Mein eigener Meinungsbildungsprozess ist in dieser Sache keineswegs abgeschlossen, aber eine Umverteilung all dieser Gelder in ein bGE scheint mir tatsächlich überlegenswert.
Das momentan in Finnland beginnende Experiment werde ich jedenfalls mit großem Interesse verfolgen. Seit 1. Januar erhalten 2000 zufällig ausgewählte Arbeitslose zwei Jahre lang jeden Monat 560€. Ganz ohne Gegenleistung, ganz ohne Bedingungen, ganz ohne Verpflichtungen. Allerdings auch keine weiteren Leistungen.
Ich bin gegen ein bGE aus zwei Gründen:
Erstens, denke ich, dass sich der Markt in kürzester Zeit an das Level des bGE angepasst hat, d.h. die Mieten, die Lebensmittelpreise usw. steigen an, so dass mit dem bGE in etwa ein Sozialhilfeniveau erreicht wird. –> Somit hätten die verloren, die im unteren Lohnsegment durch die „günstigen“ Preise ihr Leben organisieren und die, die den Plan hatten nach Einführung des bGE sich ehrenamtlich, kreativ oder sonstwie zu verwirklichen.
Zweitens befürchte ich, dass ein generelles bGE nur unter der Bedingung eingeführt wird, dass viele der staatlichen Unterstützungsgelder im Gegenzug gestrichen werden. Das bedeutet, die in vielen Jahren erstrittenen, erkämpften Rechte, Hilfen und Leistungen, die in besonderen Lebenssituationen aus Steuermitteln oder durch Solidarleistung aller Sozialversicherten bislang gezahlt werden, stehen auf dem Spiel. Auch das möchte ich nicht einem bGE opfern.
Noch eines zum Schluss: Regierungen können durch staatliche Mittel und Gesetze bestimmte Verhaltensweisen fördern und unerwünschte verbieten. Durch das bGE könnte es sein, dass diese Steuerungsmacht abnimmt. Auch das halte ich für undemokratisch und in gewisser Weise unsozial.

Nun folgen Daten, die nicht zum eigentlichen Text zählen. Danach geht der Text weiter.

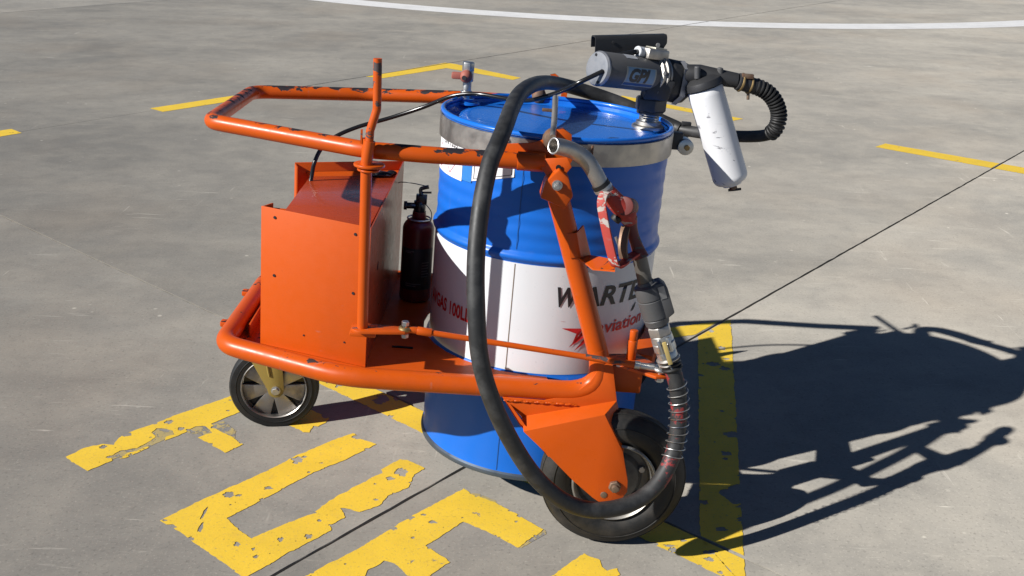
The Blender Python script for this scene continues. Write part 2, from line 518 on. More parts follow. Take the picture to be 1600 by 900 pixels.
GA, GB = 0.0032, 0.0046
for i in range(len(A_CUT) - 1):
    for j in range(len(B_CUT) - 1):
        a0, a1 = A_CUT[i] + GA, A_CUT[i + 1] - GA
        b0, b1 = B_CUT[j] + GB, B_CUT[j + 1] - GB
        cs = [AB(a0, b0), AB(a1, b0), AB(a1, b1), AB(a0, b1)]
        near = min((c - Vector((0, 3, 0))).length for c in cs) < 8 or (i, j) == (3, 3)
        ring = []
        for k in range(4):
            ring += jitter_line(cs[k], cs[(k + 1) % 4], 0.0035, 0.012 if near else 0.6, k + 3.1 * i + 7.7 * j)
        n = len(ring)
        ctr = sum(ring, Vector()) / n
        inset = []
        for p in ring:
            d = (ctr - p); d = Vector((UA.dot(d), UB.dot(d), 0))
            pa, pb = UA.dot(p), UB.dot(p)
            pa = min(max(pa, a0 + 0.0012), a1 - 0.0012); pb = min(max(pb, b0 + 0.0012), b1 - 0.0012)
            pa += (p.x * UA.x + p.y * UA.y - pa) * 0.5; pb += (p.x * UB.x + p.y * UB.y - pb) * 0.5
            inset.append(AB(pa, pb, 0.0))
        sm = MB()
        top = [Vector((p.x, p.y, 0.0)) for p in inset]
        mid = [Vector((p.x, p.y, -0.0015)) for p in ring]
        bot = [Vector((p.x, p.y, -0.020)) for p in ring]
        fs = [tuple(range(n))]
        fs += [(n + k, n + (k + 1) % n, (k + 1) % n, k) for k in range(n)]
        fs += [(2 * n + k, 2 * n + (k + 1) % n, n + (k + 1) % n, n + k) for k in range(n)]
        me_ok = sm.add(top + mid + bot, fs)
        sm.build("concrete_slab", M_con[1 if j < 3 and i >= 3 else (2 if j < 3 else (3 if i < 3 else (4 if j > 4 else (0 if (i + j) % 2 == 0 else 2))))], ground, smooth=0)
for b in B_CUT[1:-1]:
    MB().box(AB((A_CUT[0] + A_CUT[-1]) / 2, b, -0.0203), (A_CUT[-1] - A_CUT[0], GB * 2 + 0.006, 0.0025), (UA, UB, Vector((0, 0, 1)))).build("joint_sealant", M_joint, ground, smooth=0)
MB().box(AB((A_CUT[0] + 4.9) / 2, B_CUT[4], -0.0102), (4.9 - A_CUT[0], GB * 2 + 0.004, 0.019), (UA, UB, Vector((0, 0, 1)))).build("joint_infill", M_con[0], ground, smooth=0)
for a in A_CUT[1:-1]:
    MB().box(AB(a, (B_CUT[0] + B_CUT[-1]) / 2, -0.0170), (GA * 2 + 0.004, B_CUT[-1] - B_CUT[0], 0.008), (UA, UB, Vector((0, 0, 1)))).build("joint_sand", M_sand, ground, smooth=0)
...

Die Meinungen dazu sind ja schon seit Jahren sehr unterschiedlich. Ich glaube jedoch, dass es für viele Menschen eine tolle Chance wäre, um endlich wieder auf eigenen Beinen zu stehen. Natürlich wäre das ganze nicht von heute auf morgen umsetzbar, aber es wäre sicherlich einen Versuch wert.